Leonardo Pieraccioni si cala nei panni del prete Simone che, una volta arrivato a Lugano, scoprirà che l’immobile lasciato dallo zio è in realtà una casa di appuntamenti, e la lucrosa attività che ospita è la prostituzione di un gruppo di bellissime squillo d’alto bordo, capitanate da una tenutaria di nome Lena che ha le gradevoli fattezze di Sabrina Ferilli. Il dilemma è dunque quello fra accettare l’eredità e fare fronte ai problemi economici della Chiesa degli angeli, o rifiutare in nome dell’etica personale e religiosa.
La trama è a dir poco infantile, così come infantili sono le battute che la attraversano (la sceneggiatura è di Filippo Bologna e dello stesso Pieraccioni, anche regista della commedia).
Purtroppo però non si tratta più di quella ingenuità naif che caratterizzava il primo Pieraccioni e il suo amabile personaggio cinematografico di bravo ragazzo alle prese con tentazioni più grandi di lui. Qui si scomoda la vocazione sacerdotale, e un malinteso senso di protezione dell’universo femminile che si rivela molto più moralista che morale.
Il film comincia infatti con una lotta a cuscinate, totalmente scollegata dal resto della storia, fra un uomo e una donna (che ritroveremo più avanti) in cui lui resta in camicia e boxer, mentre lei è seminuda in reggiseno, slip e reggicalze, con frequenti indugi della cinepresa sulle sue grazie.

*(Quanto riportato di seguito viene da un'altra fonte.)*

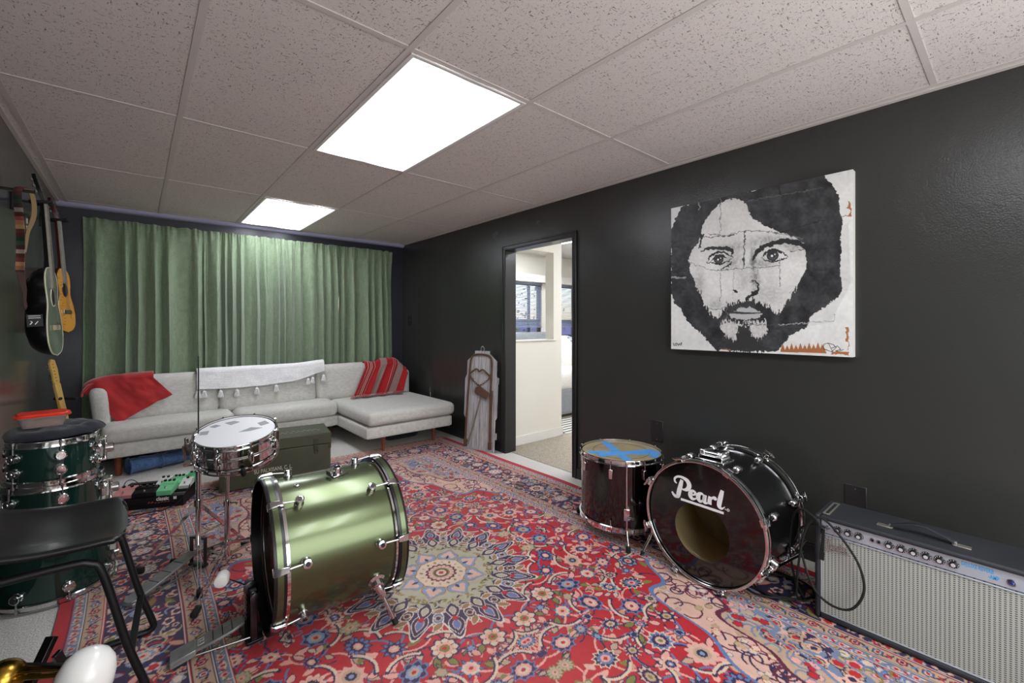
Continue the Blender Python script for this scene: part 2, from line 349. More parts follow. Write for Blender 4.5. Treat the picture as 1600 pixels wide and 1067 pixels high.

E per tutta la trama il rapporto teoricamente affettuoso fra il prete e le professioniste del bordello di Lugano è impostato su un paternalistico intento di redenzione, che tuttavia non lesina inquadrature dei particolari anatomici delle bellezze in mostra. L’intenzione salvifica è dunque contraddetta dall’esigenza “commerciale” di oggettivizzare i corpi delle attrici che si comportano come oche inconsapevoli, e non è mai contemplato che i loro personaggi svolgano la loro professione per scelta, benché si definiscano “libere professioniste”, partendo dal presupposto che fossero in attesa di un “Salvatore”.

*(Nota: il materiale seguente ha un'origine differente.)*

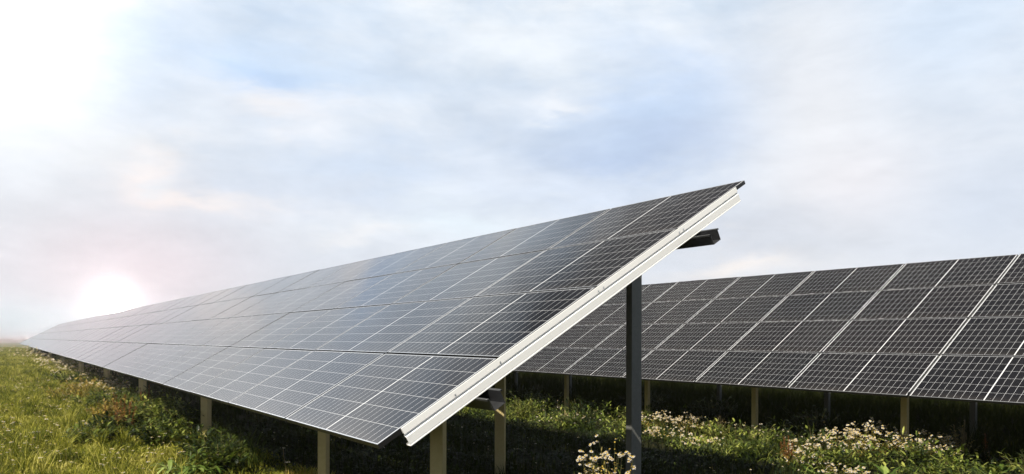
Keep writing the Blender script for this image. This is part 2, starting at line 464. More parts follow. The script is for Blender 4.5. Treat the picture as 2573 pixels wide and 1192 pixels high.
RT = .003
RAIL_PROF = [(.045, -.0385), (.002, -.0385), (-.004, -.0015), (-.013, -.0015), (-.015, -.046), (-.003, -.055), (-.003, -.061),
             (-.015, -.069), (-.015, -.124), (-.011, -.127), (-.017, -.131), (-.017, -.137), (.040, -.137), (.040, -.125)]
INNER_PROF = [(.045, -.0385), (-.013, -.0385), (-.015, -.056), (-.003, -.063), (-.003, -.069),
              (-.015, -.077), (-.015, -.137), (.040, -.137), (.040, -.125)]
def slope_map(z0, y0):
    def f(p, s):
        y, n = p
        return (s*ca - n*sa, y0+y, z0+s*sa+n*ca)
    return f
def rail_mesh(prof, z0=0):
    b = MB(); b.ribbon(prof[::-1], -RT, slope_map(z0, 0), .18, 4.06); return b.mesh('rail', [M_RAIL])
ME_RAIL_END = rail_mesh(RAIL_PROF); ME_RAIL = rail_mesh(INNER_PROF)
PUR = [(-.012, -.150), (-.012, -.139), (0.0, -.139), (.003, -.235), (.103, -.235), (.106, -.139), (.118, -.139), (.118, -.150)]
def purlin_mesh(s0, y0, y1):
    b = MB()
    def f(p, y):
        s, n = s0+p[0], p[1]
        return (s*ca-n*sa, y, s*sa+n*ca)
    b.ribbon(PUR, .0035, f, y0, y1)
    return b.mesh('purlin', [M_PURLIN])
def chan(b, w, d, z0, z1, t=.006):
    """C section post: web on the -Y side, flanges along X sides, with lips"""
    pts = [(w/2-.02, d/2), (w/2, d/2), (w/2, -d/2), (-w/2, -d/2), (-w/2, d/2), (-w/2+.02, d/2)]
    b.ribbon(pts, -t, lambda p, z: (p[0], p[1], z), z0, z1)
def post(parent, x, y, zb, zt, w, d, rot, m, bracket=True):
    b = MB(); chan(b, w, d, zb, zt)
    o = link('post', b.mesh('post', [m]), parent, (x, y, 0), (0, 0, rot))
    if bracket:
        k = MB(); k.box(-w*.5+.004, -d/2-.011, zt-.20, w*.5-.004, -d/2-.003, zt+.035)
        for sx in (-.3, .3):
            for zz in (-.05, -.15): k.box(sx*w-.008, -d/2-.019, zt+zz-.008, sx*w+.008, -d/2-.011, zt+zz+.008)
        link('bracket', k.mesh('bracket', [M_PURLIN]), o)
    return o
def clamp(parent, s, y, z0):
    b = MB(); b.box(-.025, .002, -.02, .025, .018, .005); b.box(-.025, -.008, .003, .025, .028, .0065)
    o = link('clamp', b.mesh('clamp', [M_CLAMP]), parent, (s*ca, y, z0+s*sa), (0, -BE, 0))

def array(label, u0, v0, zc, cols, sep_cols, front_posts, rear_posts, frot, detail=True):
    """zc: world height of the lower near corner of the glass"""
    g0 = float(gz(u0, v0+1))
    x, y = uv(u0, v0)
    root = empty('solar_array', (x, y, g0), (math.atan(INC), 0, TH))
    tag(root, label, 'solar panels', 'rows of solar panels in the meadow')
    z0 = zc-g0
    i0, i1 = cols
    rest = []
    for i in range(i0, i1):
        for j in range(4):
            if i < sep_cols:
                jr = random.uniform
                o = link('solar_panel', ME_LAM, root, (j*WP*ca, i*LP, z0+j*WP*sa+.0015*math.sin(i*1.7+j)),
                         (.0006+jr(-.0012, .0012), -BE+jr(-.0024, .0024), 0))
                link('panel_frame', ME_FR, o)
            else: rest.append((i, j))
    if rest: panel_block('solar_panel', rest, root, z0)
    ya, yb = i0*LP, i1*LP-.02
    # rails running up the slope
    link('rail', ME_RAIL_END, root, (0, ya, z0)).name = 'rail'
    for s_ in (.62, 1.04, 2.10, 2.16, 3.16, 3.22):
        k = MB(); k.box(-.005, -.0195, -.005, .005, -.0155, .005); n_ = -.028
        link('bolt', k.mesh('bolt', [M_FRAME]), root, (s_*ca-n_*sa, ya, z0+s_*sa+n_*ca), (0, -BE, 0))
    for i in range(i0+1, i1, 2):
        link('rail', ME_RAIL, root, (0, i*LP-.02, z0))
    link('rail', ME_RAIL, root, (0, yb-.05, z0))
    # two long purlins
    S1, S2 = .755, 3.30
    link('purlin', purlin_mesh(S1, ya-.16, yb+.1), root, (0, 0, z0))
    link('purlin', purlin_mesh(S2, ya-.20, yb+.1), root, (0, 0, z0))
    X1 = (S1+.053)*ca+.20*sa; X2 = (S2+.053)*ca+.20*sa
    def zt(s, X): return z0+(s+.053)*sa-.235*ca - .004
    for n, (uu, w, d, br) in enumerate(front_posts):
        yy = uu-u0; gl = float(gz(uu, v0+X1))-g0-yy*INC
        post(root, X1, yy, gl-.25, zt(S1, X1), w, d, frot, M_POST, False)
        if br:
            b = MB(); a = .035
            b.v = [(-.012, .05, zt(S1, X1)-.02), (.012, .05, zt(S1, X1)-.02), (.012, .30, zt(S1, X1)+.0), (-.012, .30, zt(S1, X1)+.0),
                   (-.012, .05, zt(S1, X1)-.42), (.012, .05, zt(S1, X1)-.42), (.012, .09, zt(S1, X1)-.42), (-.012, .09, zt(S1, X1)-.42)]
            b.q = [(0, 3, 2, 1), (4, 5, 6, 7), (0, 1, 5, 4), (1, 2, 6, 5), (2, 3, 7, 6), (3, 0, 4, 7)]
            link('brace', b.mesh('brace', [M_PURLIN]), root, (X1+.02, yy, 0))
    for n, (uu, w, d, mm, rt) in enumerate(rear_posts):
        yy = uu-u0; gl = float(gz(uu, v0+X2))-g0-yy*INC
        post(root, X2, yy, gl-.25, zt(S2, X2), w, d, rt, mm, n == 0)
    if detail:
        for i in range(i0, min(i0+14, i1)):
            for s in (.06,):
                if i > i0 and v0 > 5: clamp(root, s, i*LP-.02, z0)
        for j in (1, 2, 3):
            for i in range(i0, min(i0+8, i1)):
                pass
    return root

FR = R(-50.3)      # front posts of the near row stand turned a little
fp = [(4.73, .10, .085, True), (7.07, .090, .080, False), (12.14, .125, .10, False), (18.27, .125, .10, False), (24.81, .14, .11, False),
      (32.97, .14, .11, False), (42.57, .15, .11, False), (53.11, .15, .11, False), (68.13, .15, .11, False), (82.41, .15, .11, False)]
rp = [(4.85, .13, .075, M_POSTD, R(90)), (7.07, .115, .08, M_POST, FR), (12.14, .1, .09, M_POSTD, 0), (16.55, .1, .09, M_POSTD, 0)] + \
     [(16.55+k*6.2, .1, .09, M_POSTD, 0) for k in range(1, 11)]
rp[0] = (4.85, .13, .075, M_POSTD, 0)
array('nearest long row of tilted solar panels with bright metal end rail and tall grey post',
      4.094, 1.917, CAM_Z-.644, (0, 50), 25, fp, rp, FR)
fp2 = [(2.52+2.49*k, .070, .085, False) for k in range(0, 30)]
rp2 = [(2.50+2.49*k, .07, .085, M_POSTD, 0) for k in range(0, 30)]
array('second row of solar panels, standing behind the nearest row among the white daisies',
      4.605, 9.72, CAM_Z-.72, (-3, 44), 22, fp2, rp2, 0)
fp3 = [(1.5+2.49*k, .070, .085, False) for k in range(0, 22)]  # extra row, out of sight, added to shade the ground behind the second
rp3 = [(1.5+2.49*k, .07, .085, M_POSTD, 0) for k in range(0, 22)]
array('third row of solar panels, added unseen behind the second row for its shade',
      4.2, 17.5, CAM_Z-.66, (-4, 28), -4, fp3, rp3, 0, False)

# ------------------------------------------------------------------ vegetation
def frame_of(d):
    """orthonormal side and up vectors for directions d (N,3)"""
    up = np.tile([0, 0, 1.0], (len(d), 1))
    bad = np.abs(d[:, 2]) > .96
    up[bad] = [1, 0, 0]
    side = np.cross(d, up); side /= np.linalg.norm(side, axis=1, keepdims=True)
    return side, np.cross(side, d)
def rdir(n, el_lo, el_hi):
    a = rng.uniform(0, 2*np.pi, n); e = np.radians(rng.uniform(el_lo, el_hi, n))
    return np.stack([np.cos(a)*np.cos(e), np.sin(a)*np.cos(e), np.sin(e)], -1)
class VB:
    def __init__(s): s.V = []; s.Q = []; s.T = []; s.n = 0
    def add(s, v, q=None, t=None):
        v = v.reshape(-1, 3)
        if q is not None: s.Q.append(q.reshape(-1, 4)+s.n)
        if t is not None: s.T.append(t.reshape(-1, 3)+s.n)
        s.V.append(v); s.n += len(v)
    def mesh(s, name, m):
        return mesh_np(name, np.concatenate(s.V), np.concatenate(s.Q) if s.Q else None, np.concatenate(s.T) if s.T else None, [m])
    def blades(s, base, h, w, lean, curve=.5):
        """grass blades: base (N,3), height, width, sideways lean as a share of the height"""
        n = len(base)
        a = rng.uniform(0, 2*np.pi, n); b = rng.uniform(0, 2*np.pi, n)
        ld = np.stack([np.cos(a), np.sin(a), np.zeros(n)], -1); sd_ = np.stack([np.cos(b), np.sin(b), np.zeros(n)], -1)
        h = h[:, None]; w = w[:, None]; L = (lean[:, None])*h
        z = np.array([[0, 0, 1.0]])
        m = base+ld*L*(.5-.3*curve)+z*h*.55; t = base+ld*L+z*h*(1-.25*lean[:, None])
        v = np.stack([base-sd_*w*.5, base+sd_*w*.5, m+sd_*w*.42, m-sd_*w*.42, t], 1)
        k = (np.arange(n)*5)[:, None]
        s.add(v, k+np.array([[0, 1, 2, 3]]), k+np.array([[3, 2, 4]]))
    def leaves(s, base, d, L, wd, curl=.25, fold=.18, wave=0.0):
        """leaf blades with a folded midrib, drooping towards the tip"""
        n = len(base)
        d = d/np.linalg.norm(d, axis=1, keepdims=True); side, up = frame_of(d)
        L = L[:, None]; wd = wd[:, None]
        def P(t, w, f):
            c = base+d*L*t-up*(L*curl*t*t)
            return c+side*wd*w+up*np.abs(w)*wd*f
        wv = wave*rng.uniform(-1, 1, (n, 1))
        v = np.stack([base, P(.30, .42+wv, fold), P(.30, 0, 0), P(.30, -.42, fold), P(.68, .40, fold), P(.68, 0, 0), P(.68, -.40-wv, fold), P(1, 0, 0)], 1)
        k = (np.arange(n)*8)[:, None]
        s.add(v, np.concatenate([k+np.array([[2, 1, 4, 5]]), k+np.array([[3, 2, 5, 6]])], 0),
              np.concatenate([k+np.array([[0, 1, 2]]), k+np.array([[0, 2, 3]]), k+np.array([[5, 4, 7]]), k+np.array([[6, 5, 7]])], 0))
    def stems(s, paths, r0, r1=None):
        """three sided tubes along (N,K,3) paths"""
        n, K, _ = paths.shape; r1 = r0*.5 if r1 is None else r1
        ang = np.arange(3)*2*np.pi/3
        vs = []
        for k in range(K):
            r = r0+(r1-r0)*k/(K-1)
            for a in ang: vs.append(paths[:, k]+np.array([[math.cos(a)*r, math.sin(a)*r, 0]]))
        v = np.stack(vs, 1); kk = (np.arange(n)*3*K)[:, None]
        q = []
        for k in range(K-1):
            for i in range(3):
                j = (i+1) % 3; q.append(kk+np.array([[k*3+i, k*3+j, k*3+3+j, k*3+3+i]]))
        s.add(v, np.concatenate(q, 0))
    def petals(s, c, nrm, rad, npet=9, droop=.15):
        n = len(c); side, up = frame_of(nrm)
        for p in range(npet):
            a = 2*np.pi*p/npet+rng.uniform(-.15, .15, n); a = a[:, None]; da = np.pi/npet*.85
            r = (rad*rng.uniform(.85, 1.1, n))[:, None]
            f = lambda an, rr, dz: c+(side*np.cos(an)+up*np.sin(an))*rr*r-nrm*(dz*r)
            v = np.stack([f(a, .22, 0), f(a+da, .68, droop*.5), f(a, 1.0, droop), f(a-da, .68, droop*.5)], 1)
            k = (np.arange(n)*4)[:, None]
            s.add(v, k+np.array([[0, 3, 2, 1]]))
    def domes(s, c, nrm, rad):
        n = len(c); side, up = frame_of(nrm); rad = rad[:, None]
        ring = [c+(side*math.cos(a)+up*math.sin(a))*rad for a in np.arange(6)*math.pi/3]
        ring2 = [c+(side*math.cos(a)+up*math.sin(a))*rad*.6+nrm*rad*.6 for a in np.arange(6)*math.pi/3]
        v = np.stack(ring+ring2+[c+nrm*rad*.8], 1); k = (np.arange(n)*13)[:, None]
        q = [k+np.array([[i, (i+1) % 6, 6+(i+1) % 6, 6+i]]) for i in range(6)]
        t = [k+np.array([[6+i, 6+(i+1) % 6, 12]]) for i in range(6)]
        s.add(v, np.concatenate(q, 0), np.concatenate(t, 0))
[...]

L’unico momento di rifiuto di ogni ipocrisia è offerto da Massimo Ceccherini nei panni di zio Waldemaro, un libertino impenitente che invita continuamente Don Simone a “puppare la pera”, affettuoso (e questo sì genuino) omaggio ad una nota canzone di Francesco Nuti. Per il resto Il sesso degli angeli sembra rimasto congelato in un’epoca lontana della quale conserva molti bacchettonismi inconsapevoli.